Switching to these systems makes industry more agile, resilient, and sustainable – essential qualities if businesses are not only to survive but thrive in the 21st century. 

“This work requires deep expertise in each sector vertical to understand how technology can create the greatest transformations, and we then operate through far-reaching partnerships which are essential to ensure adoption,” Chris Johnson explains. “This combination of verticalisation and partnership is the foundation of Industry 4.0 success.” 

He also points to the subscription model of Nokia’s Digital Automation Cloud (NDAC) as helping industrial partners leap. “It means the original capital outlay is easily justifiable, and the return on investment can be measured in months – a small number of months, in most cases. It’s become a technological shift that can’t be refused anymore.”

This innovative approach has seen Nokia work with a wide range of industrial partners, from Tideworks Technology at the Port of Seattle in the USA and Peru’s Minera Las Bambas – one of the world’s largest copper mines – to Germany’s Lufthansa Technik, Volkswagen, and Deutsche Bahn railways. 

While geographically remote and spanning vastly different sectors, each is experiencing profound benefits from digitalization. Recent research from Nokia’s Bell Labs Consulting finds that safety, productivity, and efficiency improve elevenfold for manufacturing, ninefold for logistics, sixfold for agriculture, and fivefold for mining when shifting to 5G technology.

Putting sustainability center stage

“It’s easy to make a case for Industry 4.0 based on metrics around productivity, efficiency, worker safety, and so forth – these could be described as ‘self-serving’ goals and are easy for a business to quantify,” says Chris Johnson. “What we see more and more of, however, is an awareness of the sustainable benefits of applying our technology. This isn’t a fleeting PR focus, but a long-term industrial trend.” 

A combination of youth movements, nationally enforced carbon reduction emissions, and flashpoint events such as COP26 mean sustainability are no longer a ‘nice to have’ for big business.

Recent field testing undertaken by Nokia and Telefonica found that 5G networks are up to 90% more energy efficient per traffic unit than legacy 4G wireless networks. Another research paper from the mobile industry body GSMA and the Carbon Trust found that the reduction in emissions for sectors that adopted 5G would dwarf any additional emissions created by such networks by a factor of ten.

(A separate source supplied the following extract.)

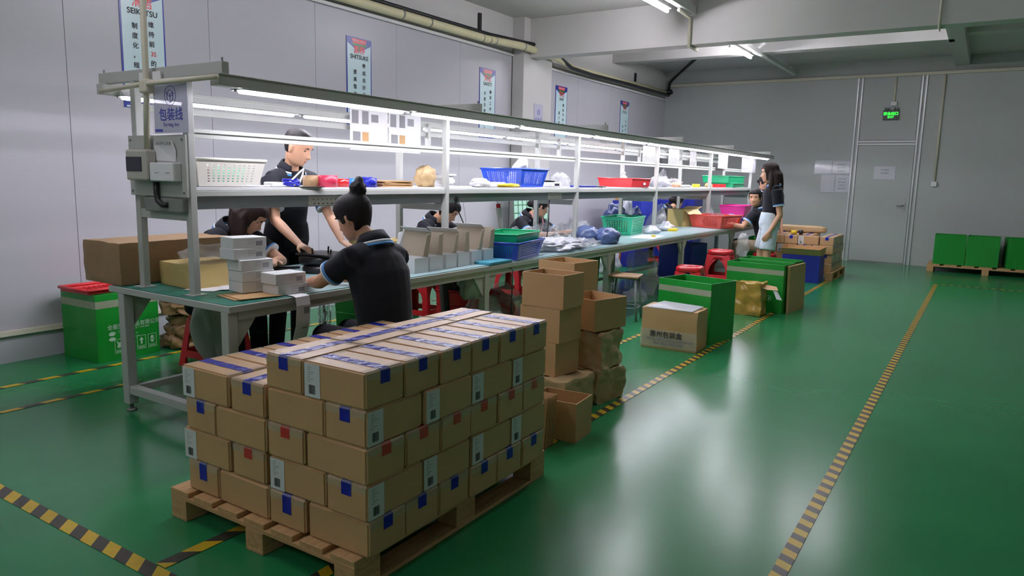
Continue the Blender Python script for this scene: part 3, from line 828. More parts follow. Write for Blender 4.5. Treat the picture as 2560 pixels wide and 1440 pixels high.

“Industry 4.0 technology is an essential foundation for any sustainable future vision,” says Ken Budka, Nokia’s Bell Labs Consulting senior partner. “We’re looking at increasing renewables and reducing carbon, but also at electrifying huge swathes of the economy – from transportation to construction – at a pace that has never been seen before. 

“To make this vision a reality, we need the capability to deploy, operate, measure, and monitor far more seamlessly. There is no green without digital, and there is no net zero without Industry 4.0.”

By creating an orchestrated grid from previously widely distributed and unreliable energy sources, the ambitious national network currently underway in Germany – 450connect GmbH – shows how this could look in practice. “This automation of everything will give humans new superpowers, helping to augment human ingenuity in solving some of the world’s greatest challenges,” says Ken Budka.

“Industry 4.0 technology is an essential foundation for any sustainable future vision.”
Ken Budka
Senior Partner, Nokia Bell Labs Consulting

A bold future vision

Terms such as ‘new normal’ and ‘build back better,’ are now bandied so freely that much meaning has been lost. One thing is clear: as the world recalibrates from the global crisis, things cannot return to business as usual.

The last few years have catalyzed underlying technological trends, forcing an innovation leap of years or even decades in months. Major industry is now finally at a watershed where digital transformation has become inevitable.

“Through technological innovation, we can impact sustainability, human safety, efficiency and productivity,” says Chris Johnson. “It’s an incredibly complex ecosystem, but I believe our unique combination of sector expertise, far-reaching partnerships, and technological excellence can bring about lasting transformation.” By tackling a wide range of complex issues simultaneously – from the commercial to the ecological – the dawn of Industry 4.0 may prove a clear way to build a better future.